What Storyworth Told me About Leadership

by Linda Bodnar, Ph.D., PCC

In my blog last year, I mentioned that so often it is “reframing” or “mindset shifts” that allow us to reach the growth we want to achieve in our leadership development.  Rather than sharing an example from a coaching engagement, I’d like to share one of my own recent experiences where I called upon a mindset shift.

You may have heard of Storyworth, where you get a question each week to answer (e.g., “What was your mom like when you were a child, “Describe one of your most memorable birthdays,” “How did you decide to get married”).   You share your responses by email with select people (in my case, my two adult children) and at the end of the year, you create a book containing all the stories.  Storyworth’s website mentions several goals, including feeling connected to loved ones and preserving your memories for future generations.  My son gave this to me as one of my Christmas gifts.

My immediate reaction was “Oh, no, no way.  This will be awful.  And so much work.  I remember one of my friends doing this about three years ago and sharing it with a group of us, and everyone was oohing and ahhing about how touching, profound, impactful, etc., it was.  There’s no way I can do that.”  I was so worried about not living up to those kind of lofty expectations.  Instead of reacting, declining, or stressing, I surprised myself by pushing away those thoughts and just letting it sit with me for a few days.  I then started asking myself some questions like:

  • Who is setting these expectations – is my son really holding me to those? He knows me, so probably not…
  • Why did he give this to me? What is he hoping to get out of it?  Probably curiosity and a surprising interest in my memories…
  • What would change this from “I have to do this” to “I get to do this” and “I want to do this”? My answer to this one went unanswered for a bit…
  • What expectations could I set for myself that I could be comfortable with? I came up with a few, such as:  share some stories they either haven’t heard before or haven’t remembered, have some fun with the stories myself by calling back up some memories I haven’t thought of for a long time, not worry about judgement or the quality or depth and just do it….   

In hindsight, I believe that what I was doing was reframing the task and taking on a new mindset.  Once I set these new expectations, and answered the first few weeks of questions, I found that I had successfully morphed into “I want to do this” and even to “I am actually enjoying this.”

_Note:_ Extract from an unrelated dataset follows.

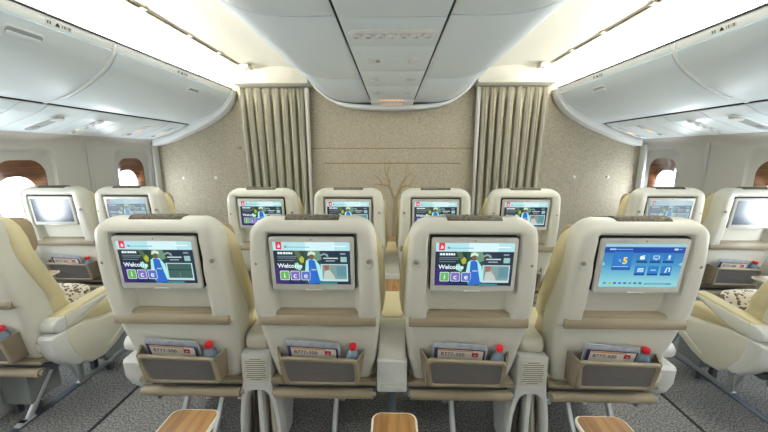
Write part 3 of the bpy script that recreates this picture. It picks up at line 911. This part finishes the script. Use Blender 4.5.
# service panels under the outboard bins
def panel_pts(s, k_): return [(s*k_*2.31, 1.790), (s*k_*2.315, 1.772), (s*k_*2.40, 1.722), (s*k_*2.55, 1.668), (s*k_*2.68, 1.628), (s*k_*2.745, 1.612), (s*k_*2.76, 1.66), (s*k_*2.33, 1.83)]
def service(s, y0, y1, kind, label):
    k_ = SR[s]; P = panel_pts(s, k_); L = y1-y0
    t = thing('service_panel', label, 'service panel', (0, y0, 0), 'service panels under the side bins')
    m = MB(); m.prism(P, 'xz', .004, L-.004, M['psu'], .003, 2); m.prism([(a-s*.0, b+.008) for a, b in P], 'xz', -.001, .006, M['gap']); m.build('panel_plate', t, 8)
    if not kind: return
    a = Vector((P[2][0], 0, P[2][1])); b = Vector((P[4][0], 0, P[4][1])); d = (b-a).normalized(); nrm = Vector((-s*abs(d.z), 0, -abs(d.x)))
    R = Matrix((d, Vector((0, 1, 0)), nrm)).transposed().to_4x4(); R.translation = (a+b)/2+nrm*.004+Vector((0, L/2, 0))
    if kind == 'oval':
        m = MB(); m.prism(rrect(0, 0, .15, .060, .055, 8), 'xy', -.004, .004, M['strip'], .003, 2, M4=R); 
        m.prism(rrect(.01, 0, .13, .042, .04, 8), 'xy', .004, .006, M['dark'], .001, 1, M4=R); m.build('light_housing', t)
        m = MB(); m.prism(rrect(-.11, 0, .03, .045, .028, 8), 'xy', .004, .016, M['cap'], .004, 3, M4=R); m.build('reading_light', t)
        m = MB(); m.prism(rrect(.07, 0, .025, .02, .018, 8), 'xy', .006, .010, M['hook'], .002, 2, M4=R); m.build('speaker_button', t)
    if kind == 'gasper':
        for i in range(5):
            m = MB(); m.lathe([(0, 0), (.030, 0), (.027, .010), (.018, .012), (.014, .004), (0, .004)], M['strip'] if i % 4 else M['cap'], n=18, M4=R @ Matrix.Translation((-.13+.062*i, 0, 0)))
            m.lathe([(0, .006), (.010, .006), (.008, .012), (0, .012)], M['dark'], n=12, M4=R @ Matrix.Translation((-.13+.062*i, 0, 0))); m.build('air_nozzle', t)
    if kind == 'light':
        m = MB(); m.prism(rrect(0, 0, .15, .032, .030, 8), 'xy', -.002, .004, M['strip'], .002, 2, M4=R); m.build('light_housing', t)
        for x, mt in ((-.10, 'cap'), (-.02, 'amber'), (.08, 'dark')):
            m = MB(); m.prism(rrect(x, 0, .022, .018, .016, 6), 'xy', .004, .009, M[mt], .002, 2, M4=R); m.build('reading_light', t)
EDG = [(1.50, 2.16, '', 'plain service panel'), (2.16, 2.33, '', 'narrow blank service panel'), (2.33, 2.67, 'oval', 'service panel with large oval light recess'), (2.67, 3.02, 'gasper', 'service panel with a row of air nozzles'),
       (3.02, 3.22, '', 'short blank service panel'), (3.22, 3.60, 'light', 'service panel with lit reading lamp'), (3.60, 3.91, 'light', 'service panel with small lamp next to the bulkhead')]
for s, sd in ((-1, 'left'), (1, 'right')):
    for y0, y1, kd, lb in EDG:
        q_ = 1.0 if s < 0 else 1.03
        service(s, y0*q_, min(3.91, y1*q_), kd, lb+' under the '+sd+' bins')

# curved white trims where bins meet the bulkhead
for s in (-1, 1):  # unseen skins added to stop outside light leaking above the sidewalls
    k_ = SR[s]
    inn = smooth([(1.78, 2.15), (1.80, 2.08), (1.858, 2.003), (1.956, 1.929), (2.08, 1.856), (2.20, 1.806), (2.302, 1.776), (2.50, 1.69), (2.745, 1.61)])
    out = smooth([(1.765, 2.15), (1.79, 2.06), (1.85, 1.965), (1.95, 1.875), (2.07, 1.80), (2.20, 1.735), (2.314, 1.690), (2.52, 1.605), (2.745, 1.54)])
    m = MB(); m.prism([(s*k_*x, z) for x, z in inn+out[::-1]], 'xz', 3.915, 4.05, M['strip'], .006, 2); structure(m, 'trim_%d' % k); k += 1
    m = MB(); X = s*WX[s]; m.box(min(X, X-s*.03), max(X, X-s*.03), 3.96, 4.05, .3, 1.56, M['cap'], .006); structure(m, 'trim_%d' % k); k += 1

# centre bins, centre service panel
CP = smooth([(.238, 2.008), (.46, 2.008), (.60, 2.030), (.70, 2.072), (.80, 2.145), (.87, 2.225), (.905, 2.29)], 5)
def cbin(s, y0, y1, label):
    t = thing('centre_bin', label, 'overhead bin', (0, y0, 0), 'centre overhead bins')
    P = [(s*x, z) for x, z in CP]; L = y1-y0
    m = MB(); m.prism([(s*.25, 2.02)]+[(x-s*.01, z+.012) for x, z in P[3:]]+[(s*.89, 2.36), (s*.25, 2.36)], 'xz', .004, L-.004, M['bin']); m.build('bin_body', t)
    inner = [(x-s*.012, z+.02) for x, z in P]
    m = MB(); m.prism(P+inner[::-1], 'xz', .002, L-.002, M['bin'], .003, 2); m.build('door', t)
    m = MB(); X = P[-4][0]; Z = P[-4][1]
    m.box(X-.012, X+.012, L/2-.06 if L > 1.2 else L*.7, L/2+.02 if L > 1.2 else L*.7+.08, Z-.014, Z+.012, M['dark'], .005); m.build('latch', t)
for s, sd in ((-1, 'left'), (1, 'right')):
    cbin(s, .35, 1.515, sd+' centre bin underside nearest the camera, at the top edge')
    cbin(s, 1.522, 2.72, sd+' centre bin underside in the middle of its row')
    cbin(s, 2.727, 3.905, sd+' centre bin underside nearest the bulkhead')
m = MB(); m.box(-.25, .25, .35, 3.99, 2.032, 2.045, M['gap'])  # black sheet put in for the shade behind the centre gaps

m.box(-.9, .9, .35, 4.05, 2.36, 2.40, M['cream']); structure(m, 'ceiling')
for s in (-1, 1):  # unseen skins added to stop outside light leaking above the sidewalls
    m = MB(); m.box(*sorted((s*.2235, s*.2365)), .35, 3.9, 2.009, 2.014, M['gap']); structure(m, 'trim_%d' % k); k += 1  # shade of the gap beside the centre panels, drawn as black strip
gp = 'centre service panels'
def cpanel(y0, y1, kind, label):
    t = thing('service_panel', label, 'service panel', (0, y0, 0), gp); L = y1-y0
    m = MB(); m.box(-.222, .222, .003, L-.003, 1.995, 2.03, M['psu'], .003); m.build('panel_plate', t)
    z = 1.996
    if kind == 'nozzles':
        m = MB(); m.prism(rrect(0, L/2, .205, .055, .05, 8), 'xy', z-.006, z+.004, M['strip'], .004, 2); m.build('light_housing', t)
        for i in range(7):
            x = -.165+.055*i
            m = MB(); m.lathe([(0, 0), (.023, 0), (.022, -.012), (.015, -.016), (.012, -.006), (0, -.006)], M['cap'], c=(x, L/2, z-.004), n=18)
            m.lathe([(0, -.006), (.008, -.006), (.007, -.014), (0, -.015)], M['dark'], c=(x, L/2, z-.004), n=12); m.build('air_nozzle', t)
    if kind == 'lights':
        m = MB(); m.prism(rrect(0, L*.5, .17, .05, .045, 8), 'xy', z-.003, z+.004, M['psu'], .003, 2); m.build('light_housing', t)
        for x in (-.125, .125):
            m = MB(); m.prism(rrect(x, L*.5, .032, .030, .028, 8), 'xy', z-.012, z, M['cap'], .004, 2); m.build('reading_light', t)
        m = MB(); m.prism(rrect(-.09, L*.5, .016, .018, .015, 6), 'xy', z-.010, z, M['hook'], .003, 2); m.build('call_button', t)
    if kind == 'small':
        for x in (-.14, .14):
            m = MB(); m.prism(rrect(x, L*.5, .028, .035, .026, 8), 'xy', z-.012, z, M['cap'], .004, 2); m.build('reading_light', t)
for y0, y1, kd, lb in ((.35, 1.50, '', 'plain centre ceiling panel at the top edge of the photo'), (1.50, 1.88, 'nozzles', 'centre ceiling panel with a row of seven air nozzles'),
                       (1.88, 2.42, 'lights', 'centre ceiling panel with two lamps and a small grey button'), (2.42, 2.95, 'small', 'centre ceiling panel with two small lamps, middle of the row'),
                       (2.95, 3.50, 'small', 'centre ceiling panel with two small lamps, just behind the lit sign'), (3.50, 3.62, '', 'narrow centre ceiling strip beside the lit sign')):
    cpanel(y0, y1, kd, lb)
t = thing('lit_sign', 'small orange lit sign on the centre ceiling by the bulkhead', 'sign', (0, 3.63, 0))
m = MB(); m.box(-.225, .225, 0, .42, 1.975, 2.03, M['cap'], .006); m.build('sign_housing', t)
m = MB()
for i in range(6):
    m.box(-.105+.037*i, -.105+.037*i+.024, .13, .19, 1.9735, 1.9755, M['amber'])
for i in range(4):
    m.box(-.06+.037*i, -.06+.037*i+.018, .03, .05, 1.9735, 1.9755, M['amber'])
for i in range(7):
    m.box(-.115+.034*i, -.115+.034*i+.021, -.002, 0.002, 1.985, 2.003, M['amber'])
m.build('sign_lights', t)
# white rim of the centre section at the bulkhead
inn = smooth([(0, 1.985), (.23, 1.985), (.46, 1.998), (.60, 2.022), (.70, 2.066), (.80, 2.14), (.87, 2.22), (.905, 2.29)], 5)
out = smooth([(0, 1.935), (.23, 1.940), (.461, 1.958), (.56, 1.978), (.656, 2.014), (.802, 2.113), (.90, 2.21), (.925, 2.29)], 5)
m = MB(); P = [(-x, z) for x, z in inn[::-1]]+inn[1:]; Q = [(-x, z) for x, z in out[::-1]]+out[1:]
m.prism(P+Q[::-1], 'xz', 3.90, 4.05, M['strip'], .006, 2); structure(m, 'trim_%d' % k); k += 1

# aisle ceilings: lit cove above the bins, air slot, cream panel
VS = (1.585, 2.360)
for s, nm in ((-1, 'left'), (1, 'right')):
    k_ = SR[s]
    cv = smooth([(2.34, 2.14), (2.32, 2.24), (2.22, 2.33), (2.05, 2.372), (1.85, 2.385), (1.70, 2.378), (1.60, 2.366)])
    m = MB(); m.loft([[(s*k_*x, y, z) for x, z in cv] for y in (YB, 4.05)], M['cove'], closed=False)
    m.prism([(s*k_*2.34, 2.14), (s*k_*2.34, 2.16), (s*k_*1.86, 2.16), (s*k_*1.86, 2.14)], 'xz', .55, 4.0, M['cove'])
    structure(m, 'ceiling.%s' % nm, 60).name = 'ceiling_'+nm
    cr = smooth([(1.565, 2.352), (1.40, 2.372), (1.20, 2.372), (1.05, 2.350), (.95, 2.32), (.885, 2.29)])
    m = MB(); m.loft([[(s*k_*x, y, z) for x, z in cr]+[(s*k_*x, y, z+.012) for x, z in cr[::-1]] for y in (YB, 4.05)], M['cream'])
    structure(m, 'ceiling.%s' % nm, 60).name = 'ceiling_aisle_'+nm
    t = thing('air_slot', 'long slotted air outlet along the '+nm+' aisle ceiling', 'air vent', (0, .5, 0), 'ceiling air outlets')
    m = MB(); x0, x1 = sorted((s*k_*1.615, s*k_*1.550))
    m.box(x0, x1, 0, 3.32, 2.352, 2.376, M['groove']); m.build('slot_channel', t)
    m = MB(); xm = s*k_*1.586; m.box(xm-.006, xm+.004, 0, 3.32, 2.343, 2.360, M['cream'], .001)
    for y in (.5, 1.15, 1.8, 2.3, 2.75, 3.3): m.box(x0, x1, y-.02, y+.02, 2.344, 2.360, M['cream'], .001)
    m.build('slot_divider', t)
    # header beam above the curtain
    pts = [(3.85, 2.405), (3.828, 2.375), (3.822, 2.32), (3.824, 2.25), (3.832, 2.215), (3.85, 2.198), (4.05, 2.195), (4.05, 2.41)]
    a, b = sorted((s*k_*1.74, s*.915)); m = MB(); m.prism(smooth(pts[:7], 3)+[pts[7]], 'yz', a, b, M['cream'], .01, 2)
    structure(m, 'trim_%d' % k); k += 1
    t = thing('ceiling_bracket', 'small cream bracket with a black dot on the '+nm+' aisle ceiling', 'bracket', (s*k_*1.52, 3.72, 2.34), 'aisle ceiling brackets')
    m = MB(); m.box(-.05, .05, -.06, .06, -.02, .02, M['cream'], .012, 3); m.build('bracket_body', t)
    m = MB(); m.lathe([(0, 0), (.010, 0), (.009, -.005), (0, -.006)], M['gap'], c=(0, 0, -.019), n=14); m.build('camera_dot', t)
# roof over everything keeps the daylight to the windows
m = MB(); m.box(-3.0, 3.05, YB, 4.12, 2.46, 2.5, M['cove'])
for s in (-1, 1):  # unseen skins added to stop outside light leaking above the sidewalls
    m.box(*sorted((s*2.36, s*3.0)), YB, 4.12, 2.16, 2.2, M['cove'])
structure(m, 'ceiling_roof')

# ------------------------------------------------------------------ lights
def area(name, loc, rot, sx, sy, W, col=(1, 1, 1)):
    l = bpy.data.lights.new(name, 'AREA'); l.shape = 'RECTANGLE'; l.size = sx; l.size_y = sy; l.energy = W; l.color = col
    o = bpy.data.objects.new(name, l); COL.objects.link(o); o.location = loc; o.rotation_euler = rot; return o
for s in (-1, 1):  # unseen skins added to stop outside light leaking above the sidewalls
    area('cove_light', (s*1.97, 1.55, 2.172), (radians(180), radians(0), 0), .12, 4.8, 122, (1, .99, .96))
for s in (-1, 1):  # unseen skins added to stop outside light leaking above the sidewalls
    for i, y in enumerate(WYS[s][:5]):
        area('window_daylight', (s*(WX[s]+.125), y, 1.05), (0, radians(90 if s > 0 else -90), 0), .54, .42, 16, (.86, .94, 1))
w = bpy.data.worlds.new('World'); SC.world = w; w.use_nodes = True
bg = w.node_tree.nodes['Background']; bg.inputs[0].default_value = (.93, .96, 1, 1); bg.inputs[1].default_value = 4.0

# ------------------------------------------------------------------ camera
cam = bpy.data.cameras.new('Camera'); cam.sensor_width = 36; cam.lens = 340/768*36; cam.clip_start = .02
co = bpy.data.objects.new('Camera', cam); COL.objects.link(co)
P_ = math.atan(62/340); YAW = math.atan(8/340*cos(P_))
co.location = (0, 0, 1.45); co.rotation_euler = (radians(90)-P_, 0, YAW)
SC.camera = co
SC.view_settings.view_transform = 'Standard'; SC.view_settings.look = 'None'
SC.view_settings.exposure = .12; SC.view_settings.gamma = 1; SC.view_settings.use_curve_mapping = False
SC.cycles.use_denoising = True
SC.cycles.max_bounces = 10; SC.cycles.diffuse_bounces = 6
SC.cycles.sample_clamp_indirect = 6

As I think about how this applies to leadership, I recall how I and many of my colleagues and coaching clients have been faced with a “gift” of a new responsibility and our immediate reaction is “Oh, no, not that.”  Sometimes that is actually the right reaction and we should push back if we can’t see a link to our values and goals and it will put us over the edge on workload.  But often, if we: (1) take the time to ask ourselves questions such as those above (or others that you might think of that would be even more helpful for you), (2) take on a growth mindset of believing that success comes from the consistent effort of working through challenges, and (3) employ a mindset shift, we can come across with positive leadership presence, show initiative and strategic thinking, and position ourselves for future opportunity.